Oleh: Moh. Husen
Saya sedang jengkel dengan tulisan-tulisan yang tanpa ada keterangan siapa nama penulisnya atau nama lembaganya. Terkadang mengatasnamakan semacam kajian agama, politik, kesehatan, parenting, atau apa saja kemudian dengan sangat gampang dan cepatnya siapa saja tanpa ragu-ragu tulisan tersebut dishare kemana-mana. Termasuk fan page atau blog asal ada label Islam. Ingin rasanya saya “berfatwa” bahwa sudahlah, jangan share kemana-mana jika ada tulisan yang tanpa nama atau semacam lembaga.
Saya lebih sreg kalau ada keterangan nama penulisnya, misalnya oleh: Mustofa Bisri, Quraisy Shihab, Abdurrahman Wahid, Emha Ainun Nadjib, dan lain-lain. Atau nama lembaga semisal NU, Muhammadiyah, atau apa saja. Bukan berarti mengenai pasti benar atau pasti salah. Tapi setidaknya kita bisa mengetahui sumbernya. Juga sebagai logika bertanggung jawab dengan apa yang telah ditulisnya.
Kalau anonim kok rasanya sangat pengecut dan tak bertanggung jawab. Nah, untuk mengobati kejengkelan saya itu, saya sedang menghibur diri sendiri, kali ini dengan menulis Mbah Kepo. Orang tua terutama yang sudah berpredikat mbah, biasanya sangat begitu sabar juga bisa sangat begitu membiarkan. Memang beda sangat tipis. Membiarkan bisa dianggap sabar. Sabar bisa juga dianggap membiarkan. Cucunya nakal mandi lama-lama dibiarkan atau disabari.
Sedangkan dulu anaknya sendiri ketika masih kecil kalau berlama-lama mandi segera dimarahi: “Ayo kalau mandi yang cepat. Jangan mainan melulu!!!” Seorang putri yang duduk di bangku sekolah tingkat dasar kelas dua, suatu hari berpapasan dengan seorang yang lazim ia panggil mbah. Si putri ini ditanya yang macem-macem tanpa henti. Mulai dari mana, beli apa, bajunya kok bagus siapa yang belikan, dan terus tanya yang enggak-enggak.
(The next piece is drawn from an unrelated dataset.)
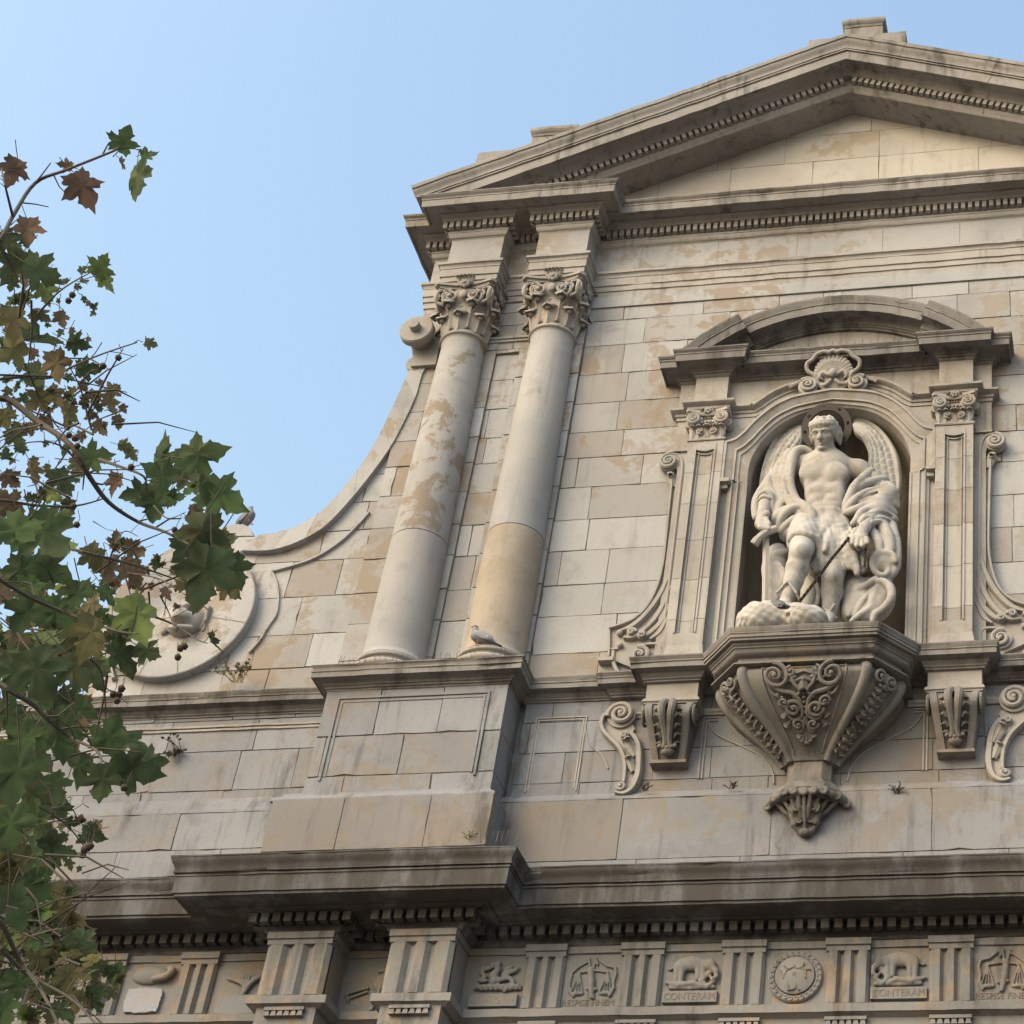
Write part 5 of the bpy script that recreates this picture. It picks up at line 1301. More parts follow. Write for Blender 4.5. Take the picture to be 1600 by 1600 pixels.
# cross shield between the two column blocks
c = relief_clay(-7.80, -7.23)
xm = -7.48; c.chain([(xm+.03, .02, 9.57), (xm+.08, .02, 9.80), (xm+.12, .02, 10.02)], .02, .008); c.chain([(xm+.03, .02, 9.97), (xm+.19, .02, 10.0)], .018, .008); c.ell((xm+.08, .0, 9.86), (.10, .03, .10), .01)
c.chain([(xm-.26, .02, 9.74), (xm-.05, .02, 9.80)], .016, .008); c.chain([(xm-.24, .02, 9.69), (xm-.05, .02, 9.76)], .014, .008); c.chain([(xm-.26, .02, 9.74), (xm-.22, .02, 9.66)], .012, .008)
c.build("cross_relief", M_FRIEZE, church)
# carved mask on the wing roundel
mk_ = Clay((MC[0]-.42, .06, MC[1]-.55), (MC[0]+.42, .45, MC[1]+.25), .015)
mx, mz = MC[0]+.14, MC[1]-.14
mk_.ell((mx, .12, mz), (.24, .16, .22), .04); mk_.ell((mx+.02, .26, mz-.06), (.11, .10, .08), .03); mk_.ell((mx+.02, .33, mz-.03), (.05, .04, .04), .015)
mk_.ell((mx+.03, .30, mz-.15), (.10, .07, .05), .02, cut=True); mk_.chain([(mx-.09, .24, mz-.18), (mx+.03, .29, mz-.215), (mx+.15, .22, mz-.18)], .03, .015)
for s_ in (1, -1): mk_.ell((mx+s_*.09+.02, .24, mz+.05), (.05, .05, .035), .012, cut=True); mk_.chain([(mx+s_*.03, .28, mz+.09), (mx+s_*.12, .24, mz+.13)], .03, .015); mk_.chain([(mx+s_*.2, .12, mz+.15), (mx+s_*.28, .1, mz+.02), (mx+s_*.24, .1, mz-.14)], [.06, .06, .04], .02, n=3)
mk_.build("mask_relief", M_CARVE, church)

# ------------------------------------------------------------------ winged statue in the niche
SX, SP = -3.30, 0.25
statue = empty("angel_statue", (SX, WALL-SP, 13.28), "pale stone winged male figure with halo, sword and draped cloak standing in the arched niche", "statue")
lo, hi = (-4.22, -0.15, 13.20), (-2.40, 1.0, 16.75)
H_ = 0.0105
body = Clay((-4.15, -0.1, 13.25), (-2.6, 0.95, 16.7), H_)
C = body
hc = np.array(u2(758, 232, .36))                          # head centre
hf = np.array((-.16, .84, -.52)); hf /= np.linalg.norm(hf)
hr = np.cross(hf, (0.06, 0, 1)); hr /= np.linalg.norm(hr); hu = np.cross(hr, hf)   # axes: right of the head, front, up
def hd(a, f, u): return hc+hr*a+hf*f+hu*u
if hr[0] < 0: hr = -hr; hu = np.cross(hr, hf)
if hu[2] < 0: hu = -hu
MH = [hr, hf, hu]
neck = np.array(u2(790, 470, .22)); shR = np.array(u2(530, 500, .13)); shL = np.array(u2(1075, 575, .13))
navel = np.array(u2(765, 930, .36)); waist = np.array(u2(780, 985, .21)); hipR = np.array(u3(600, 120, .25)); hipL = np.array(u3(930, 130, .18))
knR = np.array(u3(535, 330, .66)); anR = np.array(u3(400, 790, .58)); knL = np.array(u3(835, 560, .40)); anL = np.array(u3(800, 900, .28))
chest = np.array(u2(765, 620, .20))
# torso
C.ell(chest+(0, 0, .06), (.30, .20, .33), .08); C.ell((chest+waist)/2, (.235, .175, .32), .08); C.ell(waist, (.235, .185, .17), .06)
C.ell((hipR+hipL)/2+(0, 0, .02), (.25, .20, .18), .06)
C.cone(shR, shL, .115, .115, .08); C.cone(neck+(0, -.04, -.10), np.array(hd(0, -.02, -.10)), .112, .10, .05)
C.cone(neck+(0, -.06, .03), shR+(.06, 0, .06), .07, .085, .06); C.cone(neck+(0, -.06, .03), shL+(-.06, 0, .06), .07, .085, .06)
C.ell(shR, (.135, .13, .14), .05); C.ell(shL, (.14, .135, .14), .05)
pecR, pecL = np.array(u2(650, 580, .345)), np.array(u2(860, 590, .345))
C.ell(pecR, (.155, .075, .135), .035); C.ell(pecL, (.155, .075, .135), .035)
for a, c in ((690, 740), (830, 740), (690, 830), (830, 830), (700, 915), (825, 915)):          # stomach
    q = np.array(u2(a, c, .345)); C.ell(q, (.075, .045, .075), .03)
C.chain([u2(620, 700, .31), u2(640, 780, .30), u2(640, 880, .30)], .06, .05); C.chain([u2(900, 700, .31), u2(895, 790, .30), u2(890, 880, .30)], .06, .05)
C.chain([u2(765, 520, .43), u2(765, 650, .43), u2(760, 800, .43), u2(760, 905, .43)], .014, .03, True)
C.chain([u2(570, 640, .41), u2(660, 672, .43), u2(750, 655, .43)], .013, .025, True); C.chain([u2(780, 655, .43), u2(870, 690, .43), u2(960, 670, .41)], .013, .025, True)
C.chain([u2(620, 790, .39), u2(660, 720, .41), u2(760, 700, .42), u2(850, 725, .41), u2(890, 800, .39)], .011, .025, True)
C.chain([u2(640, 870, .41), u2(760, 880, .43), u2(880, 870, .41)], .009, .02, True)
C.ell(u2(758, 945, .42), (.018, .03, .022), .01, cut=True)
C.chain([u2(690, 440, .29), u2(720, 500, .34), u2(800, 525, .35), u2(870, 505, .33), u2(905, 470, .27)], .016, .02)   # neckline
# arms
elR = np.array(u2(255, 740, .16)); wrR = np.array(u2(190, 960, .36)); haR = np.array(u2(175, 1060, .40))
C.chain([shR, (shR*.5+elR*.5), elR], [.115, .105, .085], .04); C.chain([elR, elR*.55+wrR*.45, wrR, haR], [.085, .092, .062, .075], .03)
elL = np.array(u2(1330, 770, .10)); wrL = np.array(u3(1130, 90, .44)); haL = np.array(u3(1090, 170, .50))
C.chain([shL, shL*.5+elL*.5, elL], [.12, .11, .09], .04); C.chain([elL, elL*.5+wrL*.5, wrL], [.09, .095, .065], .03)
C.ell(haL, (.085, .05, .10), .02, [(1, 0, 0), (0, .8, .6), (0, -.6, .8)]); C.cone(wrL, haL, .06, .062, .02)
for i, (kx, ky, mx, my, ex, ey) in enumerate(((1030, 170, 1015, 235, 1025, 268), (1068, 195, 1060, 255, 1072, 282), (1110, 205, 1112, 255, 1120, 272), (1150, 190, 1155, 230, 1150, 252))):
    C.chain([u3(kx, ky, .54), u3(mx, my, .545), u3(ex, ey, .50), u3(ex+12, ey-25, .46)], [.029, .027, .024, .022], .007)
C.chain([u3(1050, 110, .50), u3(1010, 165, .52), u3(995, 205, .53), u3(1005, 240, .52)], [.034, .03, .027, .022], .012)
C.chain([u3(1085, 40, .49), u3(1120, 120, .53), u3(1135, 170, .55)], .008, .015); C.chain([u3(1060, 60, .49), u3(1080, 150, .55)], .007, .015)
for i, (dx, dz) in enumerate(((0, 0), (26, 18), (52, 34), (76, 48))):                             # right hand closed on the hilt
    C.chain([u2(150+dx, 1050+dz*.3, .47), u2(165+dx, 1095+dz*.3, .50), u2(195+dx*.8, 1115+dz*.3, .46)], [.03, .029, .025], .008)
C.chain([u2(215, 1020, .44), u2(245, 1065, .48), u2(235, 1105, .49)], [.034, .03, .025], .01)
# legs
C.chain([hipR, hipR*.45+knR*.55, knR], [.165, .155, .118], .05); C.chain([knR, knR*.75+anR*.25+(0.0, -.04, 0), knR*.5+anR*.5+(0, -.035, 0), anR], [.105, .118, .10, .072], .04)
C.ell(knR+(0.0, .06, -.01), (.075, .06, .085), .04)
C.chain([hipL, hipL*.4+knL*.6, knL], [.165, .145, .115], .05); C.chain([knL, knL*.7+anL*.3+(0, -.04, 0), anL], [.105, .115, .075], .04); C.ell(knL+(0, .06, 0), (.07, .055, .08), .03)
ft = np.array(u3(330, 850, .70)); C.chain([anR+(0, 0, -.04), (anR+ft)/2+(0, 0, -.02), ft], [.075, .07, .05], .04)
for i in range(5): C.cone(ft+(-.05+.03*i, .0, 0), ft+(-.075+.035*i, .07, -.015), .026-.002*i, .02, .008)
fl = anL+(0.02, .16, -.20); C.chain([anL+(0, 0, -.06), (anL+fl)/2, fl], [.075, .07, .05], .04)
# boot straps
C.chain([u3(320, 690, .63), u3(420, 575, .70), u3(500, 690, .665), u3(535, 765, .60)], .016, .008)
C.chain([u3(735, 920, .36), u3(790, 855, .385), u3(870, 920, .36)], .014, .008); C.chain([u3(750, 830, .375), u3(800, 870, .385), u3(855, 800, .37)], .012, .008)
# head and face
C.ell(hd(0, -.015, .035), (.135, .165, .165), .03, MH); C.ell(hd(0, .055, -.07), (.098, .105, .125), .05, MH); C.ell(hd(0, .10, -.165), (.05, .05, .04), .03, MH)
C.ell(hd(0, .115, .03), (.105, .05, .04), .03, MH)                                # brow
C.chain([hd(0, .148, .015), hd(0, .175, -.045), hd(0, .185, -.062)], [.017, .023, .026], .012); C.ell(hd(.022, .163, -.062), (.016, .02, .014), .008, MH); C.ell(hd(-.022, .163, -.062), (.016, .02, .014), .008, MH)
for s_ in (1, -1):
    C.ell(hd(s_*.055, .168, .0), (.040, .036, .024), .008, MH, cut=True)
    C.ell(hd(s_*.055, .128, -.001), (.028, .024, .017), .004, MH)
    C.chain([hd(s_*.025, .158, .026), hd(s_*.06, .158, .034), hd(s_*.09, .135, .022)], .011, .008)
    C.chain([hd(s_*.03, .147, .012), hd(s_*.057, .152, .017), hd(s_*.082, .138, .010)], .006, .004)
    C.ell(hd(s_*.082, .10, -.045), (.035, .035, .03), .03, MH); C.ell(hd(s_*.142, -.01, -.02), (.022, .04, .05), .012, MH)
C.chain([hd(-.042, .148, -.107), hd(-.015, .162, -.101), hd(.015, .162, -.101), hd(.042, .148, -.107)], [.007, .011, .011, .007], .006)
C.chain([hd(-.032, .15, -.125), hd(0, .162, -.127), hd(.032, .15, -.125)], [.009, .014, .009], .006)
C.chain([hd(-.045, .158, -.115), hd(0, .172, -.114), hd(.045, .158, -.115)], .009, .003, True)
C.ell(hd(0, .15, -.175), (.035, .03, .026), .02, MH)
body_o = body.build("body", M_STATUE, statue, relax=0)
# hair: wavy locks
hair = Clay(hc-.34, hc+.34, 0.0105)
hair.ell(hd(0, -.035, .055), (.155, .18, .165), .02, MH)
hair.ell(hd(0, .16, -.06), (.112, .14, .15), .02, MH, cut=True)
r2 = random.Random(4)
for i in range(34):
    a = r2.uniform(-1.5, 1.5); up = r2.uniform(.2, 1.25)
    pts = []
    for k in range(6):
        t = k/5; th = up*(1-t)*.9+(.05 if abs(a) < .9 else -.55)*t+0.12*math.sin(t*7+i); az = a+.16*math.sin(t*6+i*1.7)
        d = (math.sin(az)*math.cos(th), math.cos(az)*math.cos(th), math.sin(th)); pts.append(hd(d[0]*.157, -.035+d[1]*.182, .055+d[2]*.168))
    hair.chain(pts, [.018, .021, .022, .021, .018, .012], .008)
for i in range(9):
    a = -1.15+2.3*i/8; hair.chain([hd(math.sin(a)*.145, .0+.14*math.cos(a), .135), hd(math.sin(a+.1)*.148, .0+.155*math.cos(a+.1), .10), hd(math.sin(a+.22)*.142, .0+.148*math.cos(a+.22), .07)], [.024, .026, .014], .008)
for s_ in (1, -1):
    for k in range(5): hair.chain([hd(s_*.14, -.01-.03*k, .08), hd(s_*.157, -.0-.03*k, .0), hd(s_*.143, .012-.03*k, -.065-.012*k)], [.024, .026, .018], .008)
hair.build("hair", M_STATUE, statue, relax=0)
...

Lantas dengan ringannya si putri ini menceritakan ke orang tuanya dan disebutnya menyebutnya Mbah Kepo. “Aku nggak mau lewat situ lagi wes. Ntar ada Mbah Kepo,” katanya dengan lugu dan lucu. Tentu kedua orang tuanya ketawa kepingkal-pingkal. Oh, Mbah Kepo. Mbah Kepo ini tergolong orang tua yang sukses dan bahagia. Sudah naik haji. Anak-anaknya tertata dan sudah “mentas” semua.
Sarjana semua. Berkeluarga semua. Pekerjaan dan rumah telah mapan. Cucu-cucunya pun terlihat lucu-lucu dan membahagiakan. Mbah Kepo kini tinggal menikmati hari tuanya dengan sawah yang ada serta toko baju di pasar konvensional yang sudah sejak lama dimilikinya.
Satu hal lagi. Mbah Kepo ini tergolong awam medsos. Sehingga tak perlu jengkel dengan ngawurnya warga medsos. Termasuk nggak perlu jengkel dan cerewet apalagi pakai banget terhadap warga medsos yang dengan sangat entengnya mengunggah makan yang lezat. Padahal di eranya Mbah Kepo, kita makan apa saja apalagi sedang makan enak, tetangga kita atau orang lain jangan sampai tahu. Makanya makan itu di dapur.
Bukan di beranda halaman rumah. Saru. Lha, warga medsos zaman now sekarang ini makan apa saja diunggahnya tanpa perasaan malu dan nggak enak. Apa saja ditaruh di halaman depan rumahnya. Kamar mandi ya ditaruh di ruang depan, kamar ganti dan tempat tidur ya di ruang depan. Omong-omong, rahasia, hingga pertengkaran politik dan rumah tangga semuanya ditaruh di beranda ruang paling depan halamannya. Semuanya dimedsoskannya sendiri yang bisa diketahui dan dilihat semua orang dan sangat gampang disebarluaskan.
Kalau berguru ke Mbah Kepo, saya jadinya menyesal terseret jengkel dengan kebebasan warga medsos yang sangat ingin kebebasan, termasuk kebebasan share opini tanpa nama. Sedangkan pilihan hidup bukan hanya kebebasan, tapi juga kebaikan, keamanan, dan kenyamanan.